Can someone point to where the standard states this?

Does that mean that if I have a struct with #pragma pack(push, 1) I can't use pointers to any members that don't happen to be aligned?

The problem with C UBI is that originally it meant the compiler has the freedom to map your code to the hardware inspite of machine instructions differing slightly between one another. The same C program may express different behaviour depending on which architecture it is running on.

This type of UB is fine and nobody really complains about hardware differences leading to bugs.

However, over time aggressive readings of UB evolved C into an implicit "Design by Contract" language where the constraints have become invisible. This creates a similar problem to RAII, where the implicit destructor calls are invisible.

When you dereference a pointer in C, the compiler adds an implicit non-nullable constraint to the function signature. When you pass in a possibly nullable pointer into the function, rather than seeing an error that there is no check or assertion, the compiler silently propagates the non-nullable constraint onto the pointer. When the compiler has proven the constraints to be invalid, it marks the function as unreachable. Calls to unreachable functions make the calling function unreachable as well.

  • > The problem with C UBI is that originally it meant the compiler has the freedom to map your code to the hardware inspite of machine instructions differing slightly between one another. The same C program may express different behaviour depending on which architecture it is running on.

    You're conflating undefined behavior with implementation-defined behavior. If it was only to do with what we think of as normal variance between processors, then it would be easy to make it implementation-defined behavior instead.

    The differentiating factor of undefined behavior is that there are no constraints on program behavior at that point, and it was introduced to handle cases where processor or compiler behavior cannot be meaningfully constrained. One key class is of course hardware traps: in the presence of compiler optimizations, it is effectively impossible to make any guarantees about program state at the time of a trap (Java tried, and most people agreed they failed); but even without optimizations, there are processors that cannot deliver a trap at a precise point of execution and thus will continue to execute instructions after a trapping instruction.

But that seems obvious. You can't load an integer from an unaligned address.

It's not only C-level is it. There's no (guarantee across architectures for) machine code for that either.
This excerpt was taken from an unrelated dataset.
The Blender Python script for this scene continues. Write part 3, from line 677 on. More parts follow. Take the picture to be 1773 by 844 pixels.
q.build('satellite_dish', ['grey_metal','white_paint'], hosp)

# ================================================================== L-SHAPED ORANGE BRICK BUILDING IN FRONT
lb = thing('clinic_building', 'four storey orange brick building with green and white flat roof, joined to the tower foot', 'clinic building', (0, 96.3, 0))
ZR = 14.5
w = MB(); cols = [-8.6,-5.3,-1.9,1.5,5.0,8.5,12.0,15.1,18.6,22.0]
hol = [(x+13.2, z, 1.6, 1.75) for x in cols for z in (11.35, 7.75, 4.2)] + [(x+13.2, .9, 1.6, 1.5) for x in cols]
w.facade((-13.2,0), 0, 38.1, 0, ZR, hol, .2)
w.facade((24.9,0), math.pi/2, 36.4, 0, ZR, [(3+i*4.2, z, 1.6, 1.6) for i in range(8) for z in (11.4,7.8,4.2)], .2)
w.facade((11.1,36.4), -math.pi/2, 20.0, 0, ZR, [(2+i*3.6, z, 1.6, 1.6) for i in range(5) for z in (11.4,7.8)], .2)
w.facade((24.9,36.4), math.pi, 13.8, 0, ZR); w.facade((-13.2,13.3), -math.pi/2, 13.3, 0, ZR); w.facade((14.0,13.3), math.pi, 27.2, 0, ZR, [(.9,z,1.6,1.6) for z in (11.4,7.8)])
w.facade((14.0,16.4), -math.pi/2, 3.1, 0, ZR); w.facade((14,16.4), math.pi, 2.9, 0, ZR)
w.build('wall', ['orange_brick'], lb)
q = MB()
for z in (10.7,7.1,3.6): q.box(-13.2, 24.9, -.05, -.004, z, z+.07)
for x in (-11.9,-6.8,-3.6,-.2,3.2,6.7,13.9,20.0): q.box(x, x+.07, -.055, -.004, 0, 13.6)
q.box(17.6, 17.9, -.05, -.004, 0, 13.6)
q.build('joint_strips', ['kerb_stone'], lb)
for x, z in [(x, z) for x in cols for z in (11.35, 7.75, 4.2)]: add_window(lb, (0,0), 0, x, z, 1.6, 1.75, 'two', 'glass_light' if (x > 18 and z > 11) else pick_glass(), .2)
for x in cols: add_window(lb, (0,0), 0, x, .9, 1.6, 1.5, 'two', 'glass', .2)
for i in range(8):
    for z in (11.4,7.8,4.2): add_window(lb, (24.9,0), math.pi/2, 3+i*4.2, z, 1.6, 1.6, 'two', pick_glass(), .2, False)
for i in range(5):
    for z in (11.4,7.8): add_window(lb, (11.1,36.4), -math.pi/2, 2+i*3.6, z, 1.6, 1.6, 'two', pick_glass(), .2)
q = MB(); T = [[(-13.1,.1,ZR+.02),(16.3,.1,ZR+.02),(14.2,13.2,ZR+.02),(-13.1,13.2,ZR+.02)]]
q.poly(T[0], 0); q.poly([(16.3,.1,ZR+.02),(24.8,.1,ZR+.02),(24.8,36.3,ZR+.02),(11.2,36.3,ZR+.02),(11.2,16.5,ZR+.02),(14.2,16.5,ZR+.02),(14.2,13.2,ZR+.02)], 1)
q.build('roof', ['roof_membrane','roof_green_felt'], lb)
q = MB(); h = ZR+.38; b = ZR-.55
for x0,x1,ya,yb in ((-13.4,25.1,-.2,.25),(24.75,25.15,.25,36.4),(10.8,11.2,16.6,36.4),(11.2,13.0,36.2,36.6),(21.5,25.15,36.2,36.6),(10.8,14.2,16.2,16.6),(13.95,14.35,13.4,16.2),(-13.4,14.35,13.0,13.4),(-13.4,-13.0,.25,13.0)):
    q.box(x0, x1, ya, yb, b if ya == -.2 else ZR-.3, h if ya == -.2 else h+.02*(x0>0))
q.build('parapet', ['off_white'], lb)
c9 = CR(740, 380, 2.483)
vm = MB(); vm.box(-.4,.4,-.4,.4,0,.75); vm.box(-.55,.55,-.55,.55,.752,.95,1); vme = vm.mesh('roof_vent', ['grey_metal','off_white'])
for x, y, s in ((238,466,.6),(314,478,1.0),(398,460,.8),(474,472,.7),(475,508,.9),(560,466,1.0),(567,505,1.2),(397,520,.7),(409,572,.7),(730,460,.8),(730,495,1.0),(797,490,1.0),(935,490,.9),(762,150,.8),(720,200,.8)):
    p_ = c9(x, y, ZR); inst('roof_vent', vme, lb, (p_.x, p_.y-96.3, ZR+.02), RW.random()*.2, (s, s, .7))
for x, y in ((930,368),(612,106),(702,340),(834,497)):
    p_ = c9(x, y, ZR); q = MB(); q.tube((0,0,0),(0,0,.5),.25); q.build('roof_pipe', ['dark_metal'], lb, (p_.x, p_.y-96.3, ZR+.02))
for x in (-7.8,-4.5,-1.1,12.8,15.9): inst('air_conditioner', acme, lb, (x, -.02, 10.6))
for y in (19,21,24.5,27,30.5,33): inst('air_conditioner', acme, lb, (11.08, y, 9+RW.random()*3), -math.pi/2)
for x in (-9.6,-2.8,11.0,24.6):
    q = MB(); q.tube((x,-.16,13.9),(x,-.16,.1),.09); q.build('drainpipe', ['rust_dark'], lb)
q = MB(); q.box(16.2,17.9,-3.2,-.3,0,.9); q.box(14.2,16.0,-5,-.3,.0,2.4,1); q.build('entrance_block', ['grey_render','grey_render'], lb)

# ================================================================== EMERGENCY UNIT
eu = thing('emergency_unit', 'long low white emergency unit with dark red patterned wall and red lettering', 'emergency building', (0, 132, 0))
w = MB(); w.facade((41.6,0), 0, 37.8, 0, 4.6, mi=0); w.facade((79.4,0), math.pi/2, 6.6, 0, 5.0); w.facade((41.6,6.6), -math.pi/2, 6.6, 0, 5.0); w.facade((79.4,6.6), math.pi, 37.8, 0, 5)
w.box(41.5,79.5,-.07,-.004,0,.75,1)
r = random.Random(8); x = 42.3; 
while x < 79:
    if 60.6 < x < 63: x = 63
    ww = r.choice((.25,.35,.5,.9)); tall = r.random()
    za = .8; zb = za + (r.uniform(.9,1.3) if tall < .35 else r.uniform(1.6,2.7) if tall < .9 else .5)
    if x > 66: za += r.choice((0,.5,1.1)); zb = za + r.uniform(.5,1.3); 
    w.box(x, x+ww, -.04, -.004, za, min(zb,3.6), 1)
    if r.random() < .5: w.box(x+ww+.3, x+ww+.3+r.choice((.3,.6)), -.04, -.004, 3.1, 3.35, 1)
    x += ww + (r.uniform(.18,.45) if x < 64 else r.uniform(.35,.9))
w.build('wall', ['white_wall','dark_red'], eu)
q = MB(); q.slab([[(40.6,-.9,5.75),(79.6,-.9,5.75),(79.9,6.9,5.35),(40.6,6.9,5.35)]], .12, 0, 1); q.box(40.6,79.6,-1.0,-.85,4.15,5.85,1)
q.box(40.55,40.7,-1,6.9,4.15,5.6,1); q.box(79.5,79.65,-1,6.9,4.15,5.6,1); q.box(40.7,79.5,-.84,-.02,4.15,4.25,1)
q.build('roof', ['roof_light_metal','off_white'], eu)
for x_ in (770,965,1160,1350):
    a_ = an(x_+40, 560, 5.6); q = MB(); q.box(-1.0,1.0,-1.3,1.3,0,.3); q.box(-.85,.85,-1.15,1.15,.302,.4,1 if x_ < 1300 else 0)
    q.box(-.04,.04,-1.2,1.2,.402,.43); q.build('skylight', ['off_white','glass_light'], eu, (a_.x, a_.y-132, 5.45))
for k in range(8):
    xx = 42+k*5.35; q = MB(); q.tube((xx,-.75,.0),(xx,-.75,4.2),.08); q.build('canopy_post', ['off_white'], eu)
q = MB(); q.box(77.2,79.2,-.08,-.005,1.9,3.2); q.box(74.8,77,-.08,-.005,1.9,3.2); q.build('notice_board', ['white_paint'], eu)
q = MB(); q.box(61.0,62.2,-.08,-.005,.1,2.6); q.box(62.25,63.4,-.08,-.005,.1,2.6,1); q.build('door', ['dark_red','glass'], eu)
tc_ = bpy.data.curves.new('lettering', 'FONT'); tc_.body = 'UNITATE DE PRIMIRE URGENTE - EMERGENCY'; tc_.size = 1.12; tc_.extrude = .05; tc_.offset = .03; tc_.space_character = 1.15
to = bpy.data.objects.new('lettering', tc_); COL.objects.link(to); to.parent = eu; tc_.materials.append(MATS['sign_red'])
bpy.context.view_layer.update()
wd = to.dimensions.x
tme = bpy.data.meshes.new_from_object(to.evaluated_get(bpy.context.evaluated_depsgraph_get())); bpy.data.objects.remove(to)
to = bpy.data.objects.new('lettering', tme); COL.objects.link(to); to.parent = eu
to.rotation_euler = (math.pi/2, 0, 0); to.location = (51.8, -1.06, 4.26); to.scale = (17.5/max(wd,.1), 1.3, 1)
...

  • > You can't load an integer from an unaligned address.

    You can, and the results are machine specific, clearly defined and well-documented. Ancient ARM raises an exception, modern ARM and x86 can do it with a performance penalty. It's only the C or C++ layer that is allowed to translate the code into arbitrary garbage, not the CPU.

  • You missed the point: the pointer existing as a value of that type at all is UB, even if you never try to access anything through it and no corresponding machine code is ever emitted.

    • Yes? I agree with that. I don't really see the issue there. The computer will allocate data in aligned addresses, so you would have to be doing something weird to begin with to access unaligned pointers. And aligned access is always better anyway. I guess packed structs are a thing if you're really byte golfing. Maybe compressed network data would also make sense.

      But then I would assume you are aware of unaligned pointers, and have a sane way to parse that data, rather than read individual parts of it from a raw pointer.

      I am curious, what would be a legitimate reason for an unaligned pointer to int?